人と資料をむすびつける所
川崎村立図書館のサーバ・ダウン時のサービス内容について、愚智提衡而立治之至也のG.C.W.氏(「さん」付けはしない方がよいのかと判断しました)からTBとして<公共図書館の「本来の業務」とは>をいただいていました。
新聞記事での報道については、G.C.W.氏と老生の読み方・解釈の違いがあるということ自体が興味深いところですが、老生には氏の見解を批判する意図はないことをご理解いただければありがたく存じます。もっとも「異なり」があるという事実…老生からすれば、自分はなぜG.C.W.氏がされるような解釈をしないのだろうか、ということ…には興味がありますので、いずれ稿を改めて考えてみたいと思っています。
「公共図書館の本来業務」ということについては、老生は「図書館は、人と資料を結びつけるところ、その働き」だと表現しています。明日(もう今日ですが)、近くの小学3年生が図書館見学にやってきますが、図書館見学にやってくる小学生や体験学習にやってくる中学生にはいつもその様に伝えています。
図書館見学の時、最初、子ども達に「図書館は何をするところかな?」と聞くと、大抵は口々に「本を借りるところ」と答えます。それについては否定も肯定もせず、「図書館はね、、、」と伝えるのですね。すると、これは小学校3年生にはちょっと抽象的過ぎる表現なので、「え、どういうこと?」という表情になりますから、彼らの気がそれない内にレファレンスや選書や相互貸借やといったことを実例を挙げて噛み砕きながら伝えて、その結果として「君たちは本を借りているのだよ」ということを言っています。それから「図書館は独りじゃない。独りじゃほとんど何もできない。」とも言いますね。これは模造紙に書いた大きな市内の地図(図書館のあるところや、BMのステーションに印)を広げて説明します。もちろん、市外の図書館からも借りることができるんだよ、とも。
これをもう少しだけ大人向きの言葉にすれば、図書館の基本的機能は「資料提供」だということかと思います。要望に応じて図書館が提供した資料を、借りて帰るのか、それとも館内で閲覧したりコピーをとるのかということは、基本的に利用者側で都合のよいように判断することですよね。
利用者の要望は、具体的なタイトル指定であれば予約として処理しますし、特定主題についての要望ならレファレンスとして受け付け、それが結果として貸出という現象になったり館内閲覧という現象になったりするわけですね。

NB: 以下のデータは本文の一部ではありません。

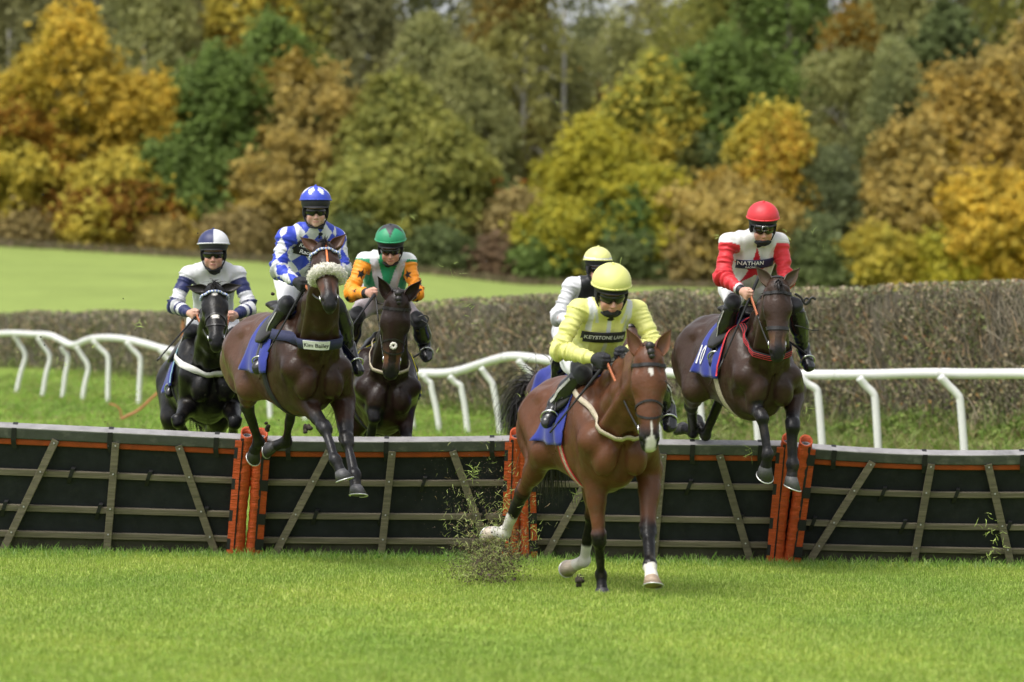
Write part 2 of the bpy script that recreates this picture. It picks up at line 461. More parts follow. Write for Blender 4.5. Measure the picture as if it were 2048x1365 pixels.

もちろん、具体的なタイトル指定であっても、それが文学作品が言及した実在しない作家の実在しない作品だったりするとレファレンス的な回答になってしまうなど、その区別をするのは本来無理があります。
そしてその前提の上に立って、個々の図書館のポリシーとして「貸出」を標榜したり「レファレンス」を標榜したりするわけでしょう。どちらにしても、「貸出」を標榜したから「レファレンス」をしないとか、「レファレンス」を標榜したから「貸出」をしないとかいうことではないでしょう。
ということで、今日もまた、小学生にそういうお話しをしてきます。